In the Spring of 1990, when Justice Scalia had only been on the Supreme Court for four years, he wrote an opinion that offended both sides of the political spectrum — Employment Division vs. Smith.  For fifty years prior to Smith — in cases dealing with unemployment benefits for Jews and Seventh Day Adventists who would not work on Saturday for religious reasons, with Jehovah Witnesses who objected to their children having to say the pledge of allegiance, with Amish who declined to send their children to school, and with conscientious objections — the Supreme Court had applied a version of compelling interest test to  claims that a law infringed on practices of individual religions.  In Justice Scalia’s view of the free exercise clause, the constitution only protected the right to believe in a religion, not to actually follow the dictates of a religion in one’s daily life.  (Of the other four justices in the majority, only Justice Anthony Kennedy is still on the Supreme Court.)  In response, Congress practically unanimously passed the Religious Freedom Restoration Act (RFRA) which, as a matter of statutory law, enacted an exemption from federal law based on religious belief containing an enhanced version of the compelling interest test.
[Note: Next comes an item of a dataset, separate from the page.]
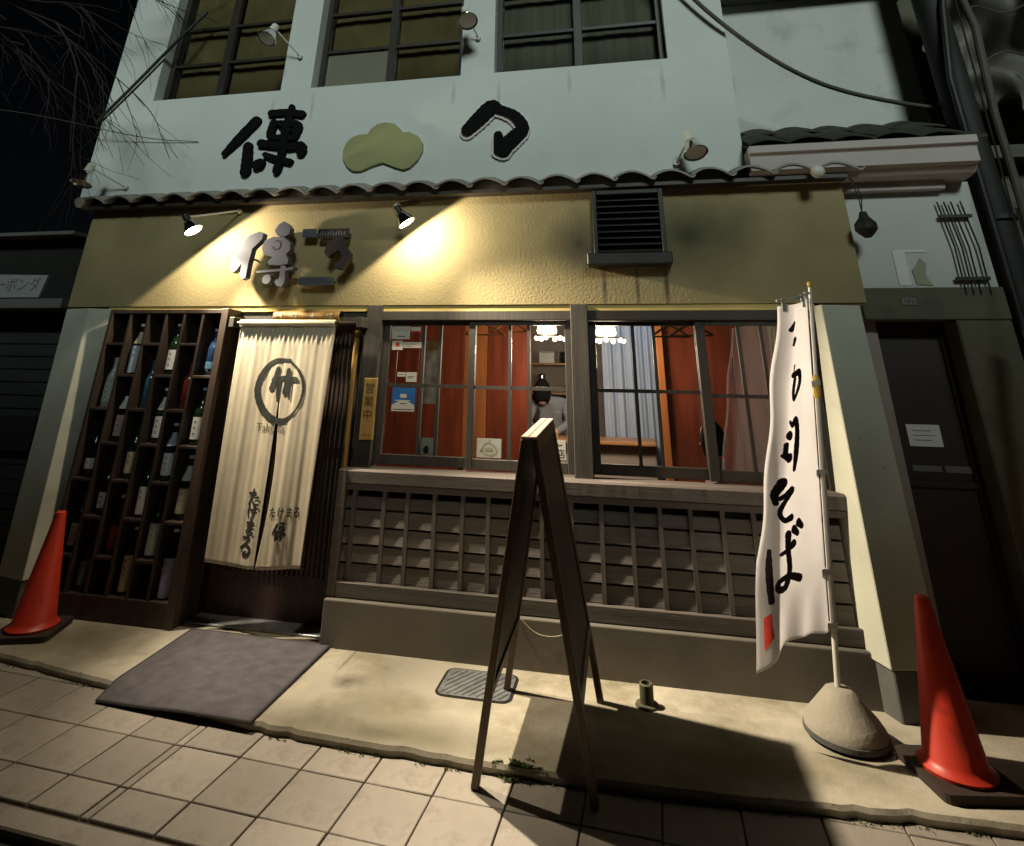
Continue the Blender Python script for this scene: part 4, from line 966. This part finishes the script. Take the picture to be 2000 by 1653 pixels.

On Wednesday, for the second time since the passage of the Affordable Care Act, employers will be seeking an RFRA exemption from the regulations implementing the Affordable Care Act, specifically the regulations which include coverage for contraceptives as part of the mandatory coverage that large employers must offer to their employees or pay a fine.  Unlike the employers in the first case, which were for-profit private employers, the employers in this case are religiously affiliated non-profits (including universities and charities).  This case also revolves around the steps that employers must take to claim the exemption recognized in the first case, with the employers claiming that even these steps implicate them in aiding their employees sinful desires.